File 1: Authority's Decision in 59 FLRA No. 173
File 2: Opinion of Chairman Cabaniss
File 3: Opinion of Member Pope


Footnote # 1 for 59 FLRA No. 173 - Opinion of Member Pope

   I agree with the majority that the portion of the Agency's exceeds authority exception challenging the Arbitrator's failure to dismiss the grieving should be denied.

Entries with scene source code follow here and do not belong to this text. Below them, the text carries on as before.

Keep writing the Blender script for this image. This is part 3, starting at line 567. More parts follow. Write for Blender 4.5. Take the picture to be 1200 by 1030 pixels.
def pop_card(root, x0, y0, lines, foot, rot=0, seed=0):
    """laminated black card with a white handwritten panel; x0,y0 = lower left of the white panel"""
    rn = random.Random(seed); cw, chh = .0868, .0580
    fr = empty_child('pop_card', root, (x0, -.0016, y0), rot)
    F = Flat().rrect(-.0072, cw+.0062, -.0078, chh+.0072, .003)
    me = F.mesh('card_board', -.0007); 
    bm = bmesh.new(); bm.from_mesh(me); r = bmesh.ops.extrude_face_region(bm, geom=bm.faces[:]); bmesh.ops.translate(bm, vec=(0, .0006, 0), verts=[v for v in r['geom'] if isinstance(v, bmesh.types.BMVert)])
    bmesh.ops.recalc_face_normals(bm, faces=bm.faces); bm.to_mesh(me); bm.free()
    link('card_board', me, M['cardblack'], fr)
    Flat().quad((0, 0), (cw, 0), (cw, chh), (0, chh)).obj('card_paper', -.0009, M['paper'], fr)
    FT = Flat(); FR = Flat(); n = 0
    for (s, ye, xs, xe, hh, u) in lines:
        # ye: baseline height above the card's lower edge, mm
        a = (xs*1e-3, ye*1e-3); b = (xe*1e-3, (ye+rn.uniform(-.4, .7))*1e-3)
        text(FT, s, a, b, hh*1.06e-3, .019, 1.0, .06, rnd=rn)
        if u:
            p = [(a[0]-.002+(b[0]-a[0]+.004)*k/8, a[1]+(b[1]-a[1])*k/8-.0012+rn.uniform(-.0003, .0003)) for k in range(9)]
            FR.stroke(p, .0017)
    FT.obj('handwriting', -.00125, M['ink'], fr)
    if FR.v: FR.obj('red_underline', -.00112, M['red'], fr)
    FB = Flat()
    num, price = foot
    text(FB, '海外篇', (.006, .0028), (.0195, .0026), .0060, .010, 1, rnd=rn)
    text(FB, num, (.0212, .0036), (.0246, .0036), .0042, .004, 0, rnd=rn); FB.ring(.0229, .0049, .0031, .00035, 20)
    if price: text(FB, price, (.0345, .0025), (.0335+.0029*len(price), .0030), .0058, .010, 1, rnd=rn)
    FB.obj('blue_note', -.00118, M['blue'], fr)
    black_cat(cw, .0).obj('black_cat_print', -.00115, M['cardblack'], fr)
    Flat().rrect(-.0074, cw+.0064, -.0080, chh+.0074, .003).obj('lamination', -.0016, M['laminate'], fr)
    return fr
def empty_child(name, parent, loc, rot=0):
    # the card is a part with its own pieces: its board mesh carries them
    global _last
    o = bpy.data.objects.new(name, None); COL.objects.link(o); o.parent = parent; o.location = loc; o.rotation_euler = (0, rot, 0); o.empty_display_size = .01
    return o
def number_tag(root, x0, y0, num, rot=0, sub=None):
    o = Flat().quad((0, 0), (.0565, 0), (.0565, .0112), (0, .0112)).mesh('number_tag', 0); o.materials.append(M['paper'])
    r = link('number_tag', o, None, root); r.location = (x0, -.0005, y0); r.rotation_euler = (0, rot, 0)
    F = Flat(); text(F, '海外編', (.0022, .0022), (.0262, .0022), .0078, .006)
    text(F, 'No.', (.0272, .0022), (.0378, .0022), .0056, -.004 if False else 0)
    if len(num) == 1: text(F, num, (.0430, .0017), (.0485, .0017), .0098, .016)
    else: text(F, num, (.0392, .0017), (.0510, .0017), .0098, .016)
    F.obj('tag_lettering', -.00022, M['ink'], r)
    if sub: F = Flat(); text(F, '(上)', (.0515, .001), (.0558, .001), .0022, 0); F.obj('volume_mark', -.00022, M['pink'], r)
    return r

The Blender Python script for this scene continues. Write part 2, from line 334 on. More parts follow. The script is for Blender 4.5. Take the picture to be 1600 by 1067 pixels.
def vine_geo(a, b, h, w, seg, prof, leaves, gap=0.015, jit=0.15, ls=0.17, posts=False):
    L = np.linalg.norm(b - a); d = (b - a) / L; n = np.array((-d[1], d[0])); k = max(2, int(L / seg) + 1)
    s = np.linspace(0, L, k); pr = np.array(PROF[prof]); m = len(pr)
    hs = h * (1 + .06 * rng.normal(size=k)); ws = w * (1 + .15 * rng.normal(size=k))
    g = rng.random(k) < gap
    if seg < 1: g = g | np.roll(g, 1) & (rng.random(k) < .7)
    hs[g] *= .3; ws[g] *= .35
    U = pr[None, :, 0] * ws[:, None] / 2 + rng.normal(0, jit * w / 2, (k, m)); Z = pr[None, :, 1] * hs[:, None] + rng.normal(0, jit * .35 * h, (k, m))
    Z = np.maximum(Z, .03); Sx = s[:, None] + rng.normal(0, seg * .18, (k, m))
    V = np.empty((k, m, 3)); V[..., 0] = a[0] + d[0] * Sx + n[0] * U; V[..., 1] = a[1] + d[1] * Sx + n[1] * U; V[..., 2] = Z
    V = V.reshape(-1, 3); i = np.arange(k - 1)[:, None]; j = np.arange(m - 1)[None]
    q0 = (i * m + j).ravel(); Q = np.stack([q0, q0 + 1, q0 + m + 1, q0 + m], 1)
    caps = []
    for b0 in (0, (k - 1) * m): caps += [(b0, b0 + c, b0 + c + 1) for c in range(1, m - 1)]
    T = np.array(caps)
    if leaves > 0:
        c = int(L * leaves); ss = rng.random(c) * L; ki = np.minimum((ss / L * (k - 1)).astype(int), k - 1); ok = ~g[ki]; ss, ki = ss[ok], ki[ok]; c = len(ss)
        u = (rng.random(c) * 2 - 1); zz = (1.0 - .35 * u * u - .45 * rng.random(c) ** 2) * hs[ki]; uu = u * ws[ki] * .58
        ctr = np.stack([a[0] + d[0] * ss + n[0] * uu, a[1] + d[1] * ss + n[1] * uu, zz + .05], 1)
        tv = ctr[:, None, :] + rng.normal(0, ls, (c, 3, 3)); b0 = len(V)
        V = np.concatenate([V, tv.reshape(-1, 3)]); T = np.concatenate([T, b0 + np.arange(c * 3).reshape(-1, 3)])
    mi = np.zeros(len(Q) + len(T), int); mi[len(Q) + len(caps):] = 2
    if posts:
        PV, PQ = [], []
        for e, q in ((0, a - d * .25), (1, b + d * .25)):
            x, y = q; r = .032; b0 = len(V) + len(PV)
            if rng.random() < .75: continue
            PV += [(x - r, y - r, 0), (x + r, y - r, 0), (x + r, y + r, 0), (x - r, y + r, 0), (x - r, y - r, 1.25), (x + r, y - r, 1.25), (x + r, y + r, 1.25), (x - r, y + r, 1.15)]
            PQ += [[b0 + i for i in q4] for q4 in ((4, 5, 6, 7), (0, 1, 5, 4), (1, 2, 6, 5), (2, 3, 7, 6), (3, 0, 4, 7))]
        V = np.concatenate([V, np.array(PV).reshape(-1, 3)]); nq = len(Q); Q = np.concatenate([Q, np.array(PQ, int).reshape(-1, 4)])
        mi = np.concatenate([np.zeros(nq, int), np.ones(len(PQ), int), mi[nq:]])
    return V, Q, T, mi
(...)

Footnote # 2 for 59 FLRA No. 173 - Opinion of Member Pope

   I note that, for reasons similar to those expressed in response to the Chairman's dissent in Nat'l Assoc. of Gov't Employees, Local R3-77, 59 FLRA No. 168 (2004) (Chairman Cabaniss dissenting in part), the Chairman errs in considering this case analogous to the Court's decision in Wright v. Universal Maritime Service Corp., et al, 525 U.S. 70 (1998) (Wright). In addition to the reasons expressed there, I note that although Wright held that certain matters could not be presumed arbitrable, the Court emphasized that "[i]t may well be that ordinary textual analysis of a [contract] will show" that those matters were subject to arbitration. Id. at 79. In the case now before us, the Arbitrator expressly found that the parties agreed that grievances challenging qualifications determinations were arbitrable. As such, if the award draws its essence from the agreement -- and everyone agrees it does -- then the matter is resolved. In this situation, the clear and unmistakable doctrine has no place. See Dep't of the Navy, Marine Corps Logistics Base v. FLRA, 962 F.2d 48, 57-58 (D.C. Cir. 1992) (court reversed Authority decision applying clear and unmistakable waiver doctrine on ground that the "analytical approach . . . completely fails to take account of the fundamental distinction between the exercise of the right to bargain and the waiver of that right"). See also IRS v. FLRA, 963 F.2d 429, 441 (D.C. Cir. 1992) (court held that the Authority had "rushed headlong into the embrace of a convoluted `clear and unmistakable waiver' analysis without adequately considering whether that analysis [wa]s appropriate").